Many professionals (including many lawyers) believe that the careful use of “reason” cannot involve the use of one’s imagination. This is absolutely untrue.  The belief in “pure reason” has always and everywhere proven to be the source of great confusion among those who strive to use langage precisely.

Responding to the Enlightenment claim that Reason itself is “rigorous, linear, cool, and unemotional” Steven L. Winter points out that such a claim actually proclaims the metaphorical quality of reason:  “reason is cold; it is rigorous; it is linear; it is clear; it is felt.  Indeed, in its dependence on embodied experiences like temperature and rigor, the metaphorical quality of reason is anything but detached and impersonal.”  Steven L. Winter, “Death is the Mother of Metaphor,” 105 HARV. L. REV., 745, 749 (1991).
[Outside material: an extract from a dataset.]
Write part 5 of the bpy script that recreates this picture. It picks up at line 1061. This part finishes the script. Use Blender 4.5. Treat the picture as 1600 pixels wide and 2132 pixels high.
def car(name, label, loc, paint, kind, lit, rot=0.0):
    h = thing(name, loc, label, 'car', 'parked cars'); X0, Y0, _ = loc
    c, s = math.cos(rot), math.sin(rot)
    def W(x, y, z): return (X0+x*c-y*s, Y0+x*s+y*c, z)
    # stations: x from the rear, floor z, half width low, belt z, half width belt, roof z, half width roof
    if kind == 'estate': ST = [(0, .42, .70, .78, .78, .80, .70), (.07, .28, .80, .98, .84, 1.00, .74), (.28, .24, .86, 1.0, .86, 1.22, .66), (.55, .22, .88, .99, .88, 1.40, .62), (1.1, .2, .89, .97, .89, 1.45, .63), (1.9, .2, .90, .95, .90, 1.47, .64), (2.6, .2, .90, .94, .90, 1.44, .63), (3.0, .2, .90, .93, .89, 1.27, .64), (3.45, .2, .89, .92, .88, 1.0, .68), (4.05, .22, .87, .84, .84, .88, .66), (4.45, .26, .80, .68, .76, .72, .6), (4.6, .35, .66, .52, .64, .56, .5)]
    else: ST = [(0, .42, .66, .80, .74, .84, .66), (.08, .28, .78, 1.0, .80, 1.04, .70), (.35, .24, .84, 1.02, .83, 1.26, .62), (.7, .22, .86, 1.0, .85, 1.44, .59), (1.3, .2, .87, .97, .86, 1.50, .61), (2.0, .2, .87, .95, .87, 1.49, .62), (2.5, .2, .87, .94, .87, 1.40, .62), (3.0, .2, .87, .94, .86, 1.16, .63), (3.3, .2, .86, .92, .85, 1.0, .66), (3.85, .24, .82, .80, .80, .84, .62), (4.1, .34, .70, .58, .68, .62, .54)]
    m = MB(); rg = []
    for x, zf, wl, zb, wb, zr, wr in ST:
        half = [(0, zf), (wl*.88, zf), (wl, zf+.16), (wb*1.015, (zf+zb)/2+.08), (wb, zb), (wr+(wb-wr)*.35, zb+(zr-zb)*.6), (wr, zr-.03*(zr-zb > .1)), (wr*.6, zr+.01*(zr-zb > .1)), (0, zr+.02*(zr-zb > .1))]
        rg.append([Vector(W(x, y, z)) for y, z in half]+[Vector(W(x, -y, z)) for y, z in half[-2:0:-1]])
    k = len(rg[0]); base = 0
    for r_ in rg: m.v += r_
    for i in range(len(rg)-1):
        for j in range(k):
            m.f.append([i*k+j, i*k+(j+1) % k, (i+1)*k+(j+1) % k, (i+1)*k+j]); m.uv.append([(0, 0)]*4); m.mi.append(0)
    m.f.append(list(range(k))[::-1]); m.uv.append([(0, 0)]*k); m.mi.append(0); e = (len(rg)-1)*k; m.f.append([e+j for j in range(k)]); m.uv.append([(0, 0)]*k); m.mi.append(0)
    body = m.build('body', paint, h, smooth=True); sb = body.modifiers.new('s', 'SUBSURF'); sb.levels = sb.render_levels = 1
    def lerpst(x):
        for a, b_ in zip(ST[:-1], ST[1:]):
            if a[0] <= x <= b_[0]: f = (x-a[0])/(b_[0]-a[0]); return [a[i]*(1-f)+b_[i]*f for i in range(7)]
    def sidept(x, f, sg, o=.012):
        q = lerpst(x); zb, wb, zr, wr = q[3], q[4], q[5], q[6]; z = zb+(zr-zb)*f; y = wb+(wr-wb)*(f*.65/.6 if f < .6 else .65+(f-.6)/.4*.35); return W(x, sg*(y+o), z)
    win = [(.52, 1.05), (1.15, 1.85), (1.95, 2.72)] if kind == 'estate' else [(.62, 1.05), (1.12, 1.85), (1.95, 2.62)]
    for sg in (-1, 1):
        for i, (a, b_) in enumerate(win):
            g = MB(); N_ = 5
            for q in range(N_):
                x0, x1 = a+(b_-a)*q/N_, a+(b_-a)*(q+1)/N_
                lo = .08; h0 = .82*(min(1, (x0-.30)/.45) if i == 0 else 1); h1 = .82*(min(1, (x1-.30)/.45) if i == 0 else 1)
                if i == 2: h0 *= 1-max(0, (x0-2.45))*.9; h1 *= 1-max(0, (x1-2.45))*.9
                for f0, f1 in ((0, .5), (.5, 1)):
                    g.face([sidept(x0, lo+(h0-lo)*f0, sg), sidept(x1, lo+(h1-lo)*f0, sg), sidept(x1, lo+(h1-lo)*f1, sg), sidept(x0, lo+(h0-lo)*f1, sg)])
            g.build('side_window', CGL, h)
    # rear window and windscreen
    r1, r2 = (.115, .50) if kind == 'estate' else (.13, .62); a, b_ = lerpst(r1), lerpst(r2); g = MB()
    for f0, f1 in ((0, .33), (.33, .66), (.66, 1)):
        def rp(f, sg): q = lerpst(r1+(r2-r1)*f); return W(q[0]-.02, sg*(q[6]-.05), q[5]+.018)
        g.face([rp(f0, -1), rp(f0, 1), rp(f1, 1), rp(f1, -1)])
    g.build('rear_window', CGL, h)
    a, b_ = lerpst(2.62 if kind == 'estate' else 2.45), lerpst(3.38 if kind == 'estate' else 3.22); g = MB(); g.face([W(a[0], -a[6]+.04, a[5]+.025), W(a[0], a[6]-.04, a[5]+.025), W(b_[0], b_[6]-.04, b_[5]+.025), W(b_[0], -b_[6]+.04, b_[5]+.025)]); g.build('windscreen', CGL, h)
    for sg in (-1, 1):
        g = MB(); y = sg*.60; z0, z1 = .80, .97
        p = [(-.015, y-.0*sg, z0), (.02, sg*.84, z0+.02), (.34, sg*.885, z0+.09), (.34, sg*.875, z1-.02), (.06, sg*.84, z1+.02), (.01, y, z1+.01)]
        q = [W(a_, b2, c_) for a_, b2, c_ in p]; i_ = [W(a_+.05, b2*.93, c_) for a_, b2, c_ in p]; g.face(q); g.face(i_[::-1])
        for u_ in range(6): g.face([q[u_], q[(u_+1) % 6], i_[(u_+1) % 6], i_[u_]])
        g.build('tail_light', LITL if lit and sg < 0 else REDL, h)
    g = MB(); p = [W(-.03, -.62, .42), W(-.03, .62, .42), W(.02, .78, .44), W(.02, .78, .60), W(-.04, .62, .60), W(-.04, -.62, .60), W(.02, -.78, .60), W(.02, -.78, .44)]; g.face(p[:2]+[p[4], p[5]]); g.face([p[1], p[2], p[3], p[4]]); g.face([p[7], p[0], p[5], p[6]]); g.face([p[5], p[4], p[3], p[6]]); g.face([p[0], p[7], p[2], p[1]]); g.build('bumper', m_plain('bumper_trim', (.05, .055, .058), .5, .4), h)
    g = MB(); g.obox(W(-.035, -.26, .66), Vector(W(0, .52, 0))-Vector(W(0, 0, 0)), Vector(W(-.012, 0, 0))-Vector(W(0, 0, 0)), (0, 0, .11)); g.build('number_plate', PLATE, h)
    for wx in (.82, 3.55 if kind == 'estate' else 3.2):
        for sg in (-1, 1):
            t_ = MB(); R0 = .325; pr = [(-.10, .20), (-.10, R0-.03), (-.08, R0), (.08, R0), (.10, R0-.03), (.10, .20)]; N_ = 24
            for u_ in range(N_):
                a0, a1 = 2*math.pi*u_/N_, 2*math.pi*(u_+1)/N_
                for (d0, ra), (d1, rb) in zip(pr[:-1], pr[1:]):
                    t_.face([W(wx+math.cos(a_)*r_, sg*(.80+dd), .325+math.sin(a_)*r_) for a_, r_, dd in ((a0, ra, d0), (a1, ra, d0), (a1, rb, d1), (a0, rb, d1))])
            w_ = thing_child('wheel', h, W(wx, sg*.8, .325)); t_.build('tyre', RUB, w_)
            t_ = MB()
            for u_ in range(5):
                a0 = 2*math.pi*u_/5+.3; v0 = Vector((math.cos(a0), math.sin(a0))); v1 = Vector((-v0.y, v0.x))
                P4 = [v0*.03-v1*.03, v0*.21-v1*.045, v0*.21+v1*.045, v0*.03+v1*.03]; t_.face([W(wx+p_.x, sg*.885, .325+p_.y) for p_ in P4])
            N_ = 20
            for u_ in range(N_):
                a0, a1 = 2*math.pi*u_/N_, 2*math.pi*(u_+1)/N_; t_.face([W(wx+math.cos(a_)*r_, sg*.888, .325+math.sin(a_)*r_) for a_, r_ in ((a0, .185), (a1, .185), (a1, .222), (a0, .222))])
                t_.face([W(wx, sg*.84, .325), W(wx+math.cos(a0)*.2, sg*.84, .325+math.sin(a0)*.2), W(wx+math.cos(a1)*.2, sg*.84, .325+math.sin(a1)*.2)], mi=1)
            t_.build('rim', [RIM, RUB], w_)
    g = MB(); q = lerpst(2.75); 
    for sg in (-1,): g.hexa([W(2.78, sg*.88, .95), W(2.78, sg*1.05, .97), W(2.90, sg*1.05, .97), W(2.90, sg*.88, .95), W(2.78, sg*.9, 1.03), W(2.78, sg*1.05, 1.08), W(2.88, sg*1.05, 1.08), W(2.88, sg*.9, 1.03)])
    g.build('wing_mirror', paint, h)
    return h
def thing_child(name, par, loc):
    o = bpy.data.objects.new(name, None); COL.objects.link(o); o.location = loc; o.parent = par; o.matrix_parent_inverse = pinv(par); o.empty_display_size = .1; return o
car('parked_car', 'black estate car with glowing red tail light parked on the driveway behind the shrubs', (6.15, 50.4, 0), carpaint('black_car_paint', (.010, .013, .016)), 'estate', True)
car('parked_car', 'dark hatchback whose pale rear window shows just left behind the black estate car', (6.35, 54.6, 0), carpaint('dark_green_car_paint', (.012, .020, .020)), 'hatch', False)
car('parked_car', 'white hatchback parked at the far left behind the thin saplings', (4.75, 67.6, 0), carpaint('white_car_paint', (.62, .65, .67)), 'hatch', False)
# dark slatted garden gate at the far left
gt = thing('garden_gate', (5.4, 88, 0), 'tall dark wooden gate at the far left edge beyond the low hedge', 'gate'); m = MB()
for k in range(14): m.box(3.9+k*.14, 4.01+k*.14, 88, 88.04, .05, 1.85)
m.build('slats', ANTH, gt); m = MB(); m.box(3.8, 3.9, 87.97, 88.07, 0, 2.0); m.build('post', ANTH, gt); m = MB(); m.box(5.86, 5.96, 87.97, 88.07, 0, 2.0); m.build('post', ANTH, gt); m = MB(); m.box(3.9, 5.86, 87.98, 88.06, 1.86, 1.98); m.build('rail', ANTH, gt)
Winter gives numerous examples of metaphors connecting our immediate experience even high-level legal concepts. One of these metaphors is of law as a “person.”  For instance, we speak of the body of law, we ask what laws say “on their face.” We refer to “seminal” cases, as well as their “progeny.”  We “strike down” statutes, and sometimes recall “dead” legal concepts.    Winter, Mark Johnson and George Lakoff each argue that these uses of metaphors constitute far more than poetry. Their use is essential to bridging the gap between the high level principles of every profession and the real world.